What I always admired about the ZX-Spectrum's Basic was that it skipped the entire idea of a lexer, because, well, the keyboard let you input tokens directly.
I think it was closer to the other way around. The keyboard let you input tokens because it didn't have a lexer.
I suspect this is more due to the memory cost of storing a literal line of code more than the ROM or CPU cost of a lexer. Going back to the ZX-80 storing even the current line being typed as characters was probably a burden.
That can’t be it. The Basic interpreter could run the lexer on each line the user typed and store the tokens. You would lose the ability to print lines exactly the way the user typed them, but that isn’t a big blocker for the technology of the time.
I can confirm that AppleSoft ][ BASIC stored its programs in memory in tokenized form.

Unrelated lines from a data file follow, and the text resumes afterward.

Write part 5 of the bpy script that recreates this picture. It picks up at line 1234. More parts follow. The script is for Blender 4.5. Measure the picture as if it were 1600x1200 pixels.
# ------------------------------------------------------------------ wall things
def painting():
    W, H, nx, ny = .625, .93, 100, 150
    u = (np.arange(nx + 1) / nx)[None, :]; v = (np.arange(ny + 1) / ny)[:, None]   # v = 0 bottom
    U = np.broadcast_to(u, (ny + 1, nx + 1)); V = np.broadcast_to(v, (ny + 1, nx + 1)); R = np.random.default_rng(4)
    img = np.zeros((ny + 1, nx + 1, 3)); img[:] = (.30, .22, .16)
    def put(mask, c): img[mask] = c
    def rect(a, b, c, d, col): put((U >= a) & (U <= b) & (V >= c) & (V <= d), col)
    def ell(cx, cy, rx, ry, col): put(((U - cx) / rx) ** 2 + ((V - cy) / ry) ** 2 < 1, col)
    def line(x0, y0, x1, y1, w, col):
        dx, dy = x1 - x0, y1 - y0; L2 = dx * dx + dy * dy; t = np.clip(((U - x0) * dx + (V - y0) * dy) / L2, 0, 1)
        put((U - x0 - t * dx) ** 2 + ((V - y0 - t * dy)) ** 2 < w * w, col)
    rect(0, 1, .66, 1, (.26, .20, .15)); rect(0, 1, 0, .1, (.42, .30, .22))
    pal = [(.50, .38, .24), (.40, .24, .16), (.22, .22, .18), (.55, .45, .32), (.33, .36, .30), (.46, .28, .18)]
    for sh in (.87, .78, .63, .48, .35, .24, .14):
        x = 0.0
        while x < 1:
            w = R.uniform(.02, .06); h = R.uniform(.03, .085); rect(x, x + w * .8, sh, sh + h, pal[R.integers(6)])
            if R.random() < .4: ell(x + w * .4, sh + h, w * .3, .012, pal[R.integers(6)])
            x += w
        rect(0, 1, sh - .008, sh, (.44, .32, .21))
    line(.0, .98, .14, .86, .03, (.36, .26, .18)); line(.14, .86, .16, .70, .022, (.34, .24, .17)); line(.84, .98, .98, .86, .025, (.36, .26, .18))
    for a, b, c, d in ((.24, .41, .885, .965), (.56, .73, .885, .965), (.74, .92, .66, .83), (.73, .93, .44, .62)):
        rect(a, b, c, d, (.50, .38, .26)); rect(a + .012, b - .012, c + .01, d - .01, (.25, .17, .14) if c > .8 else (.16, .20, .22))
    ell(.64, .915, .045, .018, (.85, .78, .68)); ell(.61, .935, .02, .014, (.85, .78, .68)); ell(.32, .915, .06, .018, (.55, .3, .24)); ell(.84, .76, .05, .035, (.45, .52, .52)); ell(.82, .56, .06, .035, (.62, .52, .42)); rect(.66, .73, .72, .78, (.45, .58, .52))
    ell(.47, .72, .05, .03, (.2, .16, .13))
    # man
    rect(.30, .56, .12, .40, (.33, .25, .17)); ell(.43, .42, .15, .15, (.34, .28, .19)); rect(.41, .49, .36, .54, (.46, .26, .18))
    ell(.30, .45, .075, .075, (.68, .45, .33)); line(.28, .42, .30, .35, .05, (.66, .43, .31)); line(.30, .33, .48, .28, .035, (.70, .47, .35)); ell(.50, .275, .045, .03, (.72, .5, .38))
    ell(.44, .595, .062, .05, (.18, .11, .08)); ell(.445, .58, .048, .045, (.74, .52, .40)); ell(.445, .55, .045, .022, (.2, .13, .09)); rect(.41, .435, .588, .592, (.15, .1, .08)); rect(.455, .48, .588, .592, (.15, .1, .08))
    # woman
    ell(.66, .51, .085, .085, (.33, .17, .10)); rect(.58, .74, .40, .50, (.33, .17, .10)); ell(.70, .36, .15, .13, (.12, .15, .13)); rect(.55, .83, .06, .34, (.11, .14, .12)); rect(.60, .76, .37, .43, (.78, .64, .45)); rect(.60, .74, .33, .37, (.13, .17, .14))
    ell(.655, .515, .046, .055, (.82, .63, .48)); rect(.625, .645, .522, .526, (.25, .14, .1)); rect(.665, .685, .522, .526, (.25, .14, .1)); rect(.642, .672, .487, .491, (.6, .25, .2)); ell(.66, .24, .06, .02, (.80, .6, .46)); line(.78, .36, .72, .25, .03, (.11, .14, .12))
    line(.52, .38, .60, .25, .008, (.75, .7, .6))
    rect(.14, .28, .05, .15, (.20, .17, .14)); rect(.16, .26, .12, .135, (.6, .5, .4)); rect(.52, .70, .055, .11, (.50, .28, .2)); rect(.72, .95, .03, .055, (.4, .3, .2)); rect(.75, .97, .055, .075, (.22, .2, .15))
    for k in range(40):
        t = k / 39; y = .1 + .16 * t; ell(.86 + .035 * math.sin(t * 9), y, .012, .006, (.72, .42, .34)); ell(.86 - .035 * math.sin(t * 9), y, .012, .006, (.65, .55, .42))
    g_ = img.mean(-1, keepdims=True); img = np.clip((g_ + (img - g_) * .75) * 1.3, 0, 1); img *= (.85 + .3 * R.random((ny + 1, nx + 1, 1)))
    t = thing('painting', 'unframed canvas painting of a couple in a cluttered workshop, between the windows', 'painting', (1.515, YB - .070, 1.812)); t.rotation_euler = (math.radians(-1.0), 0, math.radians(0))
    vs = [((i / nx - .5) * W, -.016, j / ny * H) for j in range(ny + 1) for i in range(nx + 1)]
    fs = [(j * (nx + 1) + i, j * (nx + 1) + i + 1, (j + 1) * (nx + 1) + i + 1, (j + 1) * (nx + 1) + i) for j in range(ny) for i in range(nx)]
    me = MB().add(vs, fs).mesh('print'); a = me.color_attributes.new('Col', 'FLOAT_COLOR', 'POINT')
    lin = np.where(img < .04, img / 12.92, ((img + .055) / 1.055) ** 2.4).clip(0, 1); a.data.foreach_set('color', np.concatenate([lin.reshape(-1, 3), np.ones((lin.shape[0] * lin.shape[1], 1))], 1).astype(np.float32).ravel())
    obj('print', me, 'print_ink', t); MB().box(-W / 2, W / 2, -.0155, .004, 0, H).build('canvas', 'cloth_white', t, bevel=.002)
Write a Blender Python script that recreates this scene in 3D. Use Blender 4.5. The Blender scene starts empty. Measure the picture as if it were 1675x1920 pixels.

On another note, I went ahead and wrote a code emitter, because I couldn't wait for part three (though I noticed it's in the GitHub repo). Once you get this compiler up and running the sane thing to do is write a Makefile so you can treat Teeny as a first-class programming language. Just add a Makefile with the following:
%.c : %.tiny
<TAB>python3 ./teenytiny.py $< > $@
And you'll be able to type `make hello` and have hello.tiny compiled to hello.c compiled to hello automagically. I can never pass up an opportunity to remind people that Make is wonderful.